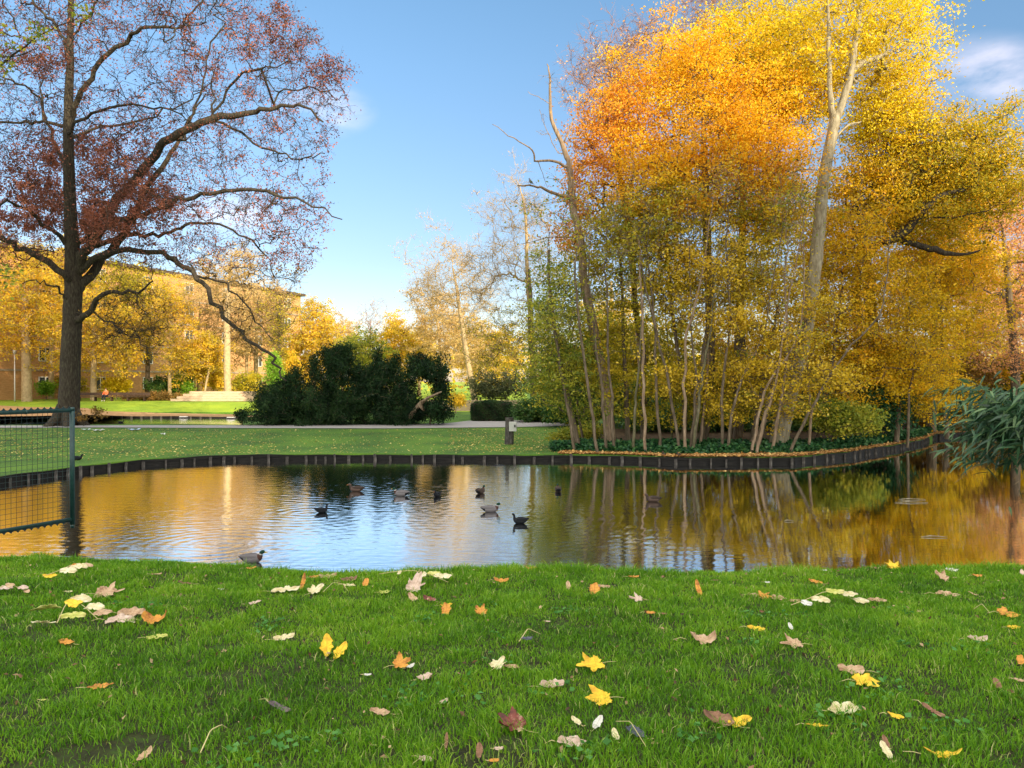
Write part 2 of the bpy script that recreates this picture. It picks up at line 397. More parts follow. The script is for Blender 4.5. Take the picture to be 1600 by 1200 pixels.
scene.cycles.max_bounces = 6; scene.cycles.diffuse_bounces = 3; scene.cycles.glossy_bounces = 3; scene.cycles.transmission_bounces = 2; scene.cycles.transparent_max_bounces = 4
scene.cycles.use_denoising = False if False else scene.cycles.use_denoising

# ---------------------------------------------------------------- setting: ground, water, paths
def grassmat(name, cols, leafy=0):
    m, nt, out = newmat(name); L = nt.links
    tc = nd(nt,'ShaderNodeTexCoord'); n1 = noise(nt, .35, 4, tc.outputs['Object']); n2 = noise(nt, 14, 5, tc.outputs['Object'], .7)
    ad = nd(nt,'ShaderNodeMath', operation='MULTIPLY_ADD'); ad.inputs[1].default_value = .55; L.new(n2.outputs['Fac'], ad.inputs[0])
    m2 = nd(nt,'ShaderNodeMath', operation='MULTIPLY'); m2.inputs[1].default_value = .5; L.new(n1.outputs['Fac'], m2.inputs[0]); L.new(m2.outputs[0], ad.inputs[2])
    r = ramp(nt, cols, [.38,.5,.62]); L.new(ad.outputs[0], r.inputs[0])
    b = nd(nt,'ShaderNodeBsdfPrincipled'); b.inputs['Roughness'].default_value = .9; L.new(r.outputs[0], b.inputs['Base Color'])
    bp = nd(nt,'ShaderNodeBump'); bp.inputs['Strength'].default_value = .8; bp.inputs['Distance'].default_value = .06
    n3 = noise(nt, 22, 5, tc.outputs['Object'], .8); L.new(n3.outputs['Fac'], bp.inputs['Height']); L.new(bp.outputs[0], b.inputs['Normal'])
    L.new(b.outputs[0], out.inputs[0]); return m
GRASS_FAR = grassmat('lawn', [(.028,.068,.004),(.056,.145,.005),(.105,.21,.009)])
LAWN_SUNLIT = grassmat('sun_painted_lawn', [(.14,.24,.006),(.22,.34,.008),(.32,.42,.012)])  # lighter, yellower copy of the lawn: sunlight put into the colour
SOIL = pmat('woodland_soil', [(.03,.02,.012),(.07,.045,.025),(.12,.08,.04)], 4, .95, .6)
TURF_SOIL = pmat('turf_soil', [(.018,.016,.010),(.035,.04,.012),(.045,.09,.012)], 12, .95, .6)
GRAVEL = pmat('gravel_path', [(.27,.25,.24),(.36,.34,.33),(.43,.41,.40)], 20, .9, .3)
SANDY = pmat('leafy_ground', [(.28,.15,.07),(.42,.24,.11),(.5,.32,.16)], 3, .95, .4)

us = np.concatenate([np.linspace(-3.3,-.8,30)[:-1], np.linspace(-.8,.8,520), np.linspace(.8,3.6,30)[1:]])
pond2L = lambda u: np.interp(u*F+CX, [-3000,-200,0,150,378], [0,1,1,1,1])
rowsA = np.linspace(0,1,22)[1:]                        # shore -> 52
rowsB = np.concatenate([[49.3,49.31,57,62,66,69.0,69.02,69.6,70.5,72,74,76,78,81,85,90,100,115,140,180,260,420,900]])
Dc = shoreD(us)
rows = [Dc*.998, Dc, Dc+.02, Dc+.25]; zs = []
for t in rowsA: rows.append((Dc+.25)+(49-(Dc+.25))*t)
for d in rowsB: rows.append(np.full_like(us, d))
Yg = np.array(rows); Xg = us[None,:]*Yg; Zg = zfar(Xg, Yg)
Zg[0] = -.9; Zg[1] = -.85
pxs = us*F+CX; inp2 = (pxs < 379) & (pxs > -700)
for j in range(len(rows)):
    d = Yg[j,0]
    if j >= 4+len(rowsA) and 49.305 <= d <= 69.01: Zg[j, inp2] = -.6
ni, nj = len(us), len(rows)
V = np.stack([Xg,Yg,Zg],-1).reshape(-1,3)
ii = np.arange(nj-1)[:,None]*ni+np.arange(ni-1)[None,:]
Q = np.stack([ii, ii+1, ii+ni+1, ii+ni],-1).reshape(-1,4)
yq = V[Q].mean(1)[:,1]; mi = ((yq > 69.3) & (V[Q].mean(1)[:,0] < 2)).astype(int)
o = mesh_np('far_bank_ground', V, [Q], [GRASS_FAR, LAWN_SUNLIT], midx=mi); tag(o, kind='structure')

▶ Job
Output an exact copy of the material, with the pictures removed.

▶ Exercise answer
Write part 2 of the bpy script that recreates this picture. It picks up at line 397. More parts follow. The script is for Blender 4.5. Take the picture to be 1600 by 1200 pixels.
scene.cycles.max_bounces = 6; scene.cycles.diffuse_bounces = 3; scene.cycles.glossy_bounces = 3; scene.cycles.transmission_bounces = 2; scene.cycles.transparent_max_bounces = 4
scene.cycles.use_denoising = False if False else scene.cycles.use_denoising

# ---------------------------------------------------------------- setting: ground, water, paths
def grassmat(name, cols, leafy=0):
    m, nt, out = newmat(name); L = nt.links
    tc = nd(nt,'ShaderNodeTexCoord'); n1 = noise(nt, .35, 4, tc.outputs['Object']); n2 = noise(nt, 14, 5, tc.outputs['Object'], .7)
    ad = nd(nt,'ShaderNodeMath', operation='MULTIPLY_ADD'); ad.inputs[1].default_value = .55; L.new(n2.outputs['Fac'], ad.inputs[0])
    m2 = nd(nt,'ShaderNodeMath', operation='MULTIPLY'); m2.inputs[1].default_value = .5; L.new(n1.outputs['Fac'], m2.inputs[0]); L.new(m2.outputs[0], ad.inputs[2])
    r = ramp(nt, cols, [.38,.5,.62]); L.new(ad.outputs[0], r.inputs[0])
    b = nd(nt,'ShaderNodeBsdfPrincipled'); b.inputs['Roughness'].default_value = .9; L.new(r.outputs[0], b.inputs['Base Color'])
    bp = nd(nt,'ShaderNodeBump'); bp.inputs['Strength'].default_value = .8; bp.inputs['Distance'].default_value = .06
    n3 = noise(nt, 22, 5, tc.outputs['Object'], .8); L.new(n3.outputs['Fac'], bp.inputs['Height']); L.new(bp.outputs[0], b.inputs['Normal'])
    L.new(b.outputs[0], out.inputs[0]); return m
GRASS_FAR = grassmat('lawn', [(.028,.068,.004),(.056,.145,.005),(.105,.21,.009)])
LAWN_SUNLIT = grassmat('sun_painted_lawn', [(.14,.24,.006),(.22,.34,.008),(.32,.42,.012)])  # lighter, yellower copy of the lawn: sunlight put into the colour
SOIL = pmat('woodland_soil', [(.03,.02,.012),(.07,.045,.025),(.12,.08,.04)], 4, .95, .6)
TURF_SOIL = pmat('turf_soil', [(.018,.016,.010),(.035,.04,.012),(.045,.09,.012)], 12, .95, .6)
GRAVEL = pmat('gravel_path', [(.27,.25,.24),(.36,.34,.33),(.43,.41,.40)], 20, .9, .3)
SANDY = pmat('leafy_ground', [(.28,.15,.07),(.42,.24,.11),(.5,.32,.16)], 3, .95, .4)

us = np.concatenate([np.linspace(-3.3,-.8,30)[:-1], np.linspace(-.8,.8,520), np.linspace(.8,3.6,30)[1:]])
pond2L = lambda u: np.interp(u*F+CX, [-3000,-200,0,150,378], [0,1,1,1,1])
rowsA = np.linspace(0,1,22)[1:]                        # shore -> 52
rowsB = np.concatenate([[49.3,49.31,57,62,66,69.0,69.02,69.6,70.5,72,74,76,78,81,85,90,100,115,140,180,260,420,900]])
Dc = shoreD(us)
rows = [Dc*.998, Dc, Dc+.02, Dc+.25]; zs = []
for t in rowsA: rows.append((Dc+.25)+(49-(Dc+.25))*t)
for d in rowsB: rows.append(np.full_like(us, d))
Yg = np.array(rows); Xg = us[None,:]*Yg; Zg = zfar(Xg, Yg)
Zg[0] = -.9; Zg[1] = -.85
pxs = us*F+CX; inp2 = (pxs < 379) & (pxs > -700)
for j in range(len(rows)):
    d = Yg[j,0]
    if j >= 4+len(rowsA) and 49.305 <= d <= 69.01: Zg[j, inp2] = -.6
ni, nj = len(us), len(rows)
V = np.stack([Xg,Yg,Zg],-1).reshape(-1,3)
ii = np.arange(nj-1)[:,None]*ni+np.arange(ni-1)[None,:]
Q = np.stack([ii, ii+1, ii+ni+1, ii+ni],-1).reshape(-1,4)
yq = V[Q].mean(1)[:,1]; mi = ((yq > 69.3) & (V[Q].mean(1)[:,0] < 2)).astype(int)
o = mesh_np('far_bank_ground', V, [Q], [GRASS_FAR, LAWN_SUNLIT], midx=mi); tag(o, kind='structure')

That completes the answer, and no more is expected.